Keepers hit out at trust’s plans for upland changes
THE Scottish Wildlife Trust’s call for a new approach to managing deer and grouse moors would be ‘counter-productive’, gamekeepers argue.
The Scottish Wildlife Trust’s (SWT) report, Living Landscapes of the Scottish Uplands, published on July 6, recommends 10 key changes to reverse the decline of Scotland’s upland habitats – 44 per cent of the country’s land area – notably peatland, heather moorland and native woodland.
These include financial incentives to encourage good environmental stewardship, the reintroduction of lost species such as Eurasian beaver and Eurasian lynx, and regulations for more sustainable management of deer and upland grouse moors.
Susan Davies, SWT’s director of conservation, said: ‘ Our uplands are currently under threat on a landscape scale from a wide range of pressures including intensive land management, invasive species and poorly-targeted public subsidies. This is bad for wildlife, bad for communities and bad for Scotland.
‘Changing our relationship with the natural environment in the uplands could reverse the decline in wildlife and habitats, and ensure the uplands can deliver a wider range of benefits, including natural flood risk management, enhanced opportunities for tourism and recreation, and high- quality sustainably produced food.’
The conservation charity plans to address these issues on its three upland reserves at Largiebaan in Kintyre, the Rahoy Hills near Lochaline, and Ben Mor Coigach near Ullapool.
However, the Scottish Gamekeepers Association called for SWT to offer transparency on how it manages deer on its own reserves.
A spokesperson said: ‘An FOI in April showed SNH has not held deer cull information for their property at Largiebaan for the last four years. Loch Ardinning, another SWT reserve, has shown no cull returns from 2012-2013 onwards. It would be fair for the public to ask how SWT are managing deer on their own holdings, or if they are?
‘ The number and diversity of declining species producing young successfully on grouse moors managed by gamekeepers, each year, stands test with any land holding or nature re- serve in Scotland whilst, at the same time, sustains thousands of full-time wages, which keep adults and their children in remote communities.
‘ These communities are founded and rooted by viable employment, not remote visions.
‘ With many moors already working on projects to restore peat, plant trees and improve habitat over vast areas of upland Scotland, further regulation will only be counter-productive and hinder rather than help these beneficial partnerships and combined initiatives SWT appear to be promoting.
‘It would be better for volunteer charities, and government, to work together with the economic employer industries in the uplands to achieve shared goals.’
Scottish Wildlife Trust’s head of wildlife reserves Alan Anderson responded, saying: ‘ The trust has made some excellent progress with bringing high deer numbers down on its wildlife reserves in recent years.

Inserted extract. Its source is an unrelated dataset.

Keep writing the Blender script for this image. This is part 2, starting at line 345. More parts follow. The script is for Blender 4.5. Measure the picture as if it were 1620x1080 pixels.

‘At Largiebaan in Kintyre, deer are actually controlled by a local stalker and I’m puzzled why the FOI showed no cull returns so we will be looking into this.
‘ We are aware that on some of our 120 reserves we could be doing more and deer management will be one of the many issues we will be looking at as part of our strategic review of reserves taking place this year.’
The trust’s CEO, Jonathan Hughes, added: ‘ The world is changing, organisations and communities are working together more than ever and we hope that SGA will embrace this trend.’